= Data =
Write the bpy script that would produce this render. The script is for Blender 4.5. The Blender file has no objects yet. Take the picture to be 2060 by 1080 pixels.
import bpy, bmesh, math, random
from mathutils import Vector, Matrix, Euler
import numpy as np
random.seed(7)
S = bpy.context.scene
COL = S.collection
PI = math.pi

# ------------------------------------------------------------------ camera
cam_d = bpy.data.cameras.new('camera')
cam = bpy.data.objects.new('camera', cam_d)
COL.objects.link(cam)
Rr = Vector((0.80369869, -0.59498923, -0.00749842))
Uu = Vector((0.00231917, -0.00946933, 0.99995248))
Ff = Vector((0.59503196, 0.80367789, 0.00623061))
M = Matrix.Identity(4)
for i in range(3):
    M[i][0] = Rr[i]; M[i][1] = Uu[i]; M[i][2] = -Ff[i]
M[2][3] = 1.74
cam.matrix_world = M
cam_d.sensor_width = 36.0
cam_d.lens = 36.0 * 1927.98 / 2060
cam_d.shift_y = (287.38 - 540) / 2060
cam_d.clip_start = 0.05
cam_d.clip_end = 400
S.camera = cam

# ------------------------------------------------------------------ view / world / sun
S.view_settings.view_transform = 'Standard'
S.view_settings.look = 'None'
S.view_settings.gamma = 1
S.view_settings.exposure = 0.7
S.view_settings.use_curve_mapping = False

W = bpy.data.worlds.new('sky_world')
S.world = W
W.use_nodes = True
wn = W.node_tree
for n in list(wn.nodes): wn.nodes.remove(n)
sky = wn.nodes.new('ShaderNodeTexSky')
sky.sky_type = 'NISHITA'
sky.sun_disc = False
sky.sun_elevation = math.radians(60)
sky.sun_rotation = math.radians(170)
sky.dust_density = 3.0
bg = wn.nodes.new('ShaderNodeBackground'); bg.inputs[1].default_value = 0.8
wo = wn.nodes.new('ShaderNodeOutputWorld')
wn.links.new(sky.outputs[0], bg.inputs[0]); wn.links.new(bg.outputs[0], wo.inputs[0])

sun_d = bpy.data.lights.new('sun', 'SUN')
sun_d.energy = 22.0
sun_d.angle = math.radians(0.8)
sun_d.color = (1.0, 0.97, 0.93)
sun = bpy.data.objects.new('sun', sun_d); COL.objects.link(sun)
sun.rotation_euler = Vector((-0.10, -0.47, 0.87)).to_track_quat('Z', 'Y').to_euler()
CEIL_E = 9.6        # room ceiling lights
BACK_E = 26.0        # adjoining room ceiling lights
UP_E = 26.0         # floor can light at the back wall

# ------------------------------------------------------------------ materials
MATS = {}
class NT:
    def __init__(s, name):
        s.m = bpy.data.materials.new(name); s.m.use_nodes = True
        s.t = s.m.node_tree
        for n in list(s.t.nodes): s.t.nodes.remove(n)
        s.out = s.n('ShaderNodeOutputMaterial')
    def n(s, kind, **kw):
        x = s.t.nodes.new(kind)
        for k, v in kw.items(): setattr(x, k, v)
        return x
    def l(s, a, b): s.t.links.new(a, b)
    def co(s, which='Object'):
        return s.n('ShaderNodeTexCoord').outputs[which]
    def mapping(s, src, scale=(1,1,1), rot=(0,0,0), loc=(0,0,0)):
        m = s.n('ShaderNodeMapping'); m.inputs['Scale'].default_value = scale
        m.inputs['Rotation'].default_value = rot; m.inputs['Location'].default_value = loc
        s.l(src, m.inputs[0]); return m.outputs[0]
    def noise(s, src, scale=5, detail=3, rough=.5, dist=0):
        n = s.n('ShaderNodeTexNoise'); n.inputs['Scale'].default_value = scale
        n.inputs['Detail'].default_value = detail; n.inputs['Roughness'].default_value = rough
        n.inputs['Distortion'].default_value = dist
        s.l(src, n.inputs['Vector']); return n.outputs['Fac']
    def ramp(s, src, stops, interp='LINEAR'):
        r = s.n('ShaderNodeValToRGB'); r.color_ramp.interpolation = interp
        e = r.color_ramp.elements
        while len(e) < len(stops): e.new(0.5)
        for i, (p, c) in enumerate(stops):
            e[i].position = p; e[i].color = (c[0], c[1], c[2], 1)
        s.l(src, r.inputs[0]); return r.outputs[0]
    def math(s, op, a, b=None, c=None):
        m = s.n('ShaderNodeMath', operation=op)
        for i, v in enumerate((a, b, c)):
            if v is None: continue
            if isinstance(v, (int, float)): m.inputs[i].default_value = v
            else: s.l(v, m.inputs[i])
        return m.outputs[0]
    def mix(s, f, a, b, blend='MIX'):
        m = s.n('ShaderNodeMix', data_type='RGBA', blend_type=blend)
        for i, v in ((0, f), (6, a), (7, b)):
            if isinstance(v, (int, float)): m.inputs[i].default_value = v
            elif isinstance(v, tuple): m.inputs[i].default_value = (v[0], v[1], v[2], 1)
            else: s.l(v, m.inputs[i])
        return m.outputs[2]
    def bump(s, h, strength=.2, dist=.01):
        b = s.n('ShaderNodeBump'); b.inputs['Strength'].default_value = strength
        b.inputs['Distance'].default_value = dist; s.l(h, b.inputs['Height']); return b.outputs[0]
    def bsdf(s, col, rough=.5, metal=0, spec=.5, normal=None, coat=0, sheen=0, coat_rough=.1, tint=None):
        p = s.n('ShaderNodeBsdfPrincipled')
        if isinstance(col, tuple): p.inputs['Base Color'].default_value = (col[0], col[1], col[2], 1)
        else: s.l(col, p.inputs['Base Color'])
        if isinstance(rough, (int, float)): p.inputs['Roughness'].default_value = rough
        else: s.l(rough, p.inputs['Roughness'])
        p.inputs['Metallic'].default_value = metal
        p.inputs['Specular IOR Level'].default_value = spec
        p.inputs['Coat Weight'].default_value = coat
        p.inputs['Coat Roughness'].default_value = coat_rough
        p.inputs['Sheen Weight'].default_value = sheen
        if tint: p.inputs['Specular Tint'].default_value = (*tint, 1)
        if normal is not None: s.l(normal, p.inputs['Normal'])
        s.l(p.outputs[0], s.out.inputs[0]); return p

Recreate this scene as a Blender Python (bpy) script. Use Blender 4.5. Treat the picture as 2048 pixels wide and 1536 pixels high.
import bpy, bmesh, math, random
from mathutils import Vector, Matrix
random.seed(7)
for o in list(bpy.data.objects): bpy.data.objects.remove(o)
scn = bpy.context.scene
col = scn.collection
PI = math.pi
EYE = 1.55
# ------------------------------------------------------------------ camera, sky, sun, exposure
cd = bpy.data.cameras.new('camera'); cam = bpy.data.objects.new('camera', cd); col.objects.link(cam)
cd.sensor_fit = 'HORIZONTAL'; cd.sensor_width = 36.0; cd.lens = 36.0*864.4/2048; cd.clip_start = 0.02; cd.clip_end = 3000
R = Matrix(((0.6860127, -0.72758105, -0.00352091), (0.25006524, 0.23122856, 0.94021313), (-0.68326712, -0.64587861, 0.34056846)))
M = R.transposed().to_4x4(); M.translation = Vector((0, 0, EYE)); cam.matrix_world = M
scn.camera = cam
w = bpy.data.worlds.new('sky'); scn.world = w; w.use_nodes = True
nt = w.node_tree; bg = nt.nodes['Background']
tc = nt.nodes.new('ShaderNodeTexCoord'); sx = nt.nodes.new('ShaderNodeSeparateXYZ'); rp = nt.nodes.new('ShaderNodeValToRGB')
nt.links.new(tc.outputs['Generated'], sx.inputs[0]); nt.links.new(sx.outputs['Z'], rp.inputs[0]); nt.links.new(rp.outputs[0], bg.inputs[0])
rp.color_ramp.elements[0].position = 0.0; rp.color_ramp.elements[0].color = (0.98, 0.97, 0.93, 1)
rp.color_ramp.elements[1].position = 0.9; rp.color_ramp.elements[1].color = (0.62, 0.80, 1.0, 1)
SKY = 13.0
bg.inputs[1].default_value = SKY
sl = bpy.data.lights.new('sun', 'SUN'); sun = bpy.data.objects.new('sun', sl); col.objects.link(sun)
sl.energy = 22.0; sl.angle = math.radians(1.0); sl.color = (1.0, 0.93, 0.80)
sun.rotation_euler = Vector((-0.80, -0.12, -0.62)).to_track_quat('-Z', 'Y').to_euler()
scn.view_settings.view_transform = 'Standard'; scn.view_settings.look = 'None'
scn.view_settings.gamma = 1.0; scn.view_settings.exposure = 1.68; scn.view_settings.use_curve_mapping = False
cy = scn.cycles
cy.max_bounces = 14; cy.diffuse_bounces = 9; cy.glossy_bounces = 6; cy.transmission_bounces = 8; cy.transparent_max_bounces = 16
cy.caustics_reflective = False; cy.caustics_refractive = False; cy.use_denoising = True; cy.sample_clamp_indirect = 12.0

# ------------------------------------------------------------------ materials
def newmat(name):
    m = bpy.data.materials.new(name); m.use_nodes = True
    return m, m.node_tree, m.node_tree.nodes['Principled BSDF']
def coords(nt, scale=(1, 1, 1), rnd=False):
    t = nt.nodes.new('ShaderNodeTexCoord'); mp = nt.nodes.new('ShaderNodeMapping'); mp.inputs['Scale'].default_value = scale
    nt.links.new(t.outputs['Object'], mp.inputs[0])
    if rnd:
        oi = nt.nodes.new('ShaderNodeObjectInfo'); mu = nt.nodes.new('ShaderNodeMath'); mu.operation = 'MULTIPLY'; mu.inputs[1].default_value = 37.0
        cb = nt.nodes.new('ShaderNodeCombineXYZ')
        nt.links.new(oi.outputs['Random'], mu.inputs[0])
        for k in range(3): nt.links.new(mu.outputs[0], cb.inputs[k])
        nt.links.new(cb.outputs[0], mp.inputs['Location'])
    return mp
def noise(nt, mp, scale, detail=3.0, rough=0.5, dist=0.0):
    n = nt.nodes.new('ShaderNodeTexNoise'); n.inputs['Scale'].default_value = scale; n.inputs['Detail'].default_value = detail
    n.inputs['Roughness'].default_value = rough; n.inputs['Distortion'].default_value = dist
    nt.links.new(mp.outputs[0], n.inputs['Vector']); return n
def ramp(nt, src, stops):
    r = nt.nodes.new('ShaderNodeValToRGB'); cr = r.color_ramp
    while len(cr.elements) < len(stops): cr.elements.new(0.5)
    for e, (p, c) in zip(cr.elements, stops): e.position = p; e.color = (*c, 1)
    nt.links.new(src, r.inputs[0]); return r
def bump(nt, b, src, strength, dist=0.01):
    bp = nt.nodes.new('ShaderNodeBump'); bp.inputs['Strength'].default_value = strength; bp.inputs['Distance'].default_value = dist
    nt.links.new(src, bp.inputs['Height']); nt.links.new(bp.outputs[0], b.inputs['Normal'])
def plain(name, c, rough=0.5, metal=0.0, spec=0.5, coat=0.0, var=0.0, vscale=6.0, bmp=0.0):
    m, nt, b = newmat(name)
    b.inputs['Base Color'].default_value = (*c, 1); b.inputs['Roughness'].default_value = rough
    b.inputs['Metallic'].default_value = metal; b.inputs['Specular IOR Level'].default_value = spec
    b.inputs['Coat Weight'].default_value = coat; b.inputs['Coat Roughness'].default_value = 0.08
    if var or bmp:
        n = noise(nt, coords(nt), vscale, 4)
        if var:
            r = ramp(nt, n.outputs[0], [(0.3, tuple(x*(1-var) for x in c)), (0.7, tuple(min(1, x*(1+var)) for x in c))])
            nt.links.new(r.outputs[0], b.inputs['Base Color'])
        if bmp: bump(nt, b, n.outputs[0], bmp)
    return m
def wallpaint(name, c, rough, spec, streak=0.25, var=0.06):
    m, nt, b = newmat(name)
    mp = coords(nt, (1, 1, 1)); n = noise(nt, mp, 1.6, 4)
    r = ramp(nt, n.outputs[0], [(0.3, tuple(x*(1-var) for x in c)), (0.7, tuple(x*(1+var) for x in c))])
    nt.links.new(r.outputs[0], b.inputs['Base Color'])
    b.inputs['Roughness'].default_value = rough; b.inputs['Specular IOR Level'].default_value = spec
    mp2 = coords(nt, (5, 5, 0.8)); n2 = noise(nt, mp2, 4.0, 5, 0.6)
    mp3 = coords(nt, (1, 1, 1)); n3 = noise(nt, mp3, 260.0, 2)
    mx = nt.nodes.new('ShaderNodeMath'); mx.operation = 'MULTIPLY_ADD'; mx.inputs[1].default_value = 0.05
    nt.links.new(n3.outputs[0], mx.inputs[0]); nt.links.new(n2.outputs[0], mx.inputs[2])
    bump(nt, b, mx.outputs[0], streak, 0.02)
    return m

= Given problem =
Extract the first line above and each line after it up to and including the one with "S.camera = cam", please, exactly and with nothing else.

= Solution for this problem =
Write the bpy script that would produce this render. The script is for Blender 4.5. The Blender file has no objects yet. Take the picture to be 2060 by 1080 pixels.
import bpy, bmesh, math, random
from mathutils import Vector, Matrix, Euler
import numpy as np
random.seed(7)
S = bpy.context.scene
COL = S.collection
PI = math.pi

# ------------------------------------------------------------------ camera
cam_d = bpy.data.cameras.new('camera')
cam = bpy.data.objects.new('camera', cam_d)
COL.objects.link(cam)
Rr = Vector((0.80369869, -0.59498923, -0.00749842))
Uu = Vector((0.00231917, -0.00946933, 0.99995248))
Ff = Vector((0.59503196, 0.80367789, 0.00623061))
M = Matrix.Identity(4)
for i in range(3):
    M[i][0] = Rr[i]; M[i][1] = Uu[i]; M[i][2] = -Ff[i]
M[2][3] = 1.74
cam.matrix_world = M
cam_d.sensor_width = 36.0
cam_d.lens = 36.0 * 1927.98 / 2060
cam_d.shift_y = (287.38 - 540) / 2060
cam_d.clip_start = 0.05
cam_d.clip_end = 400
S.camera = cam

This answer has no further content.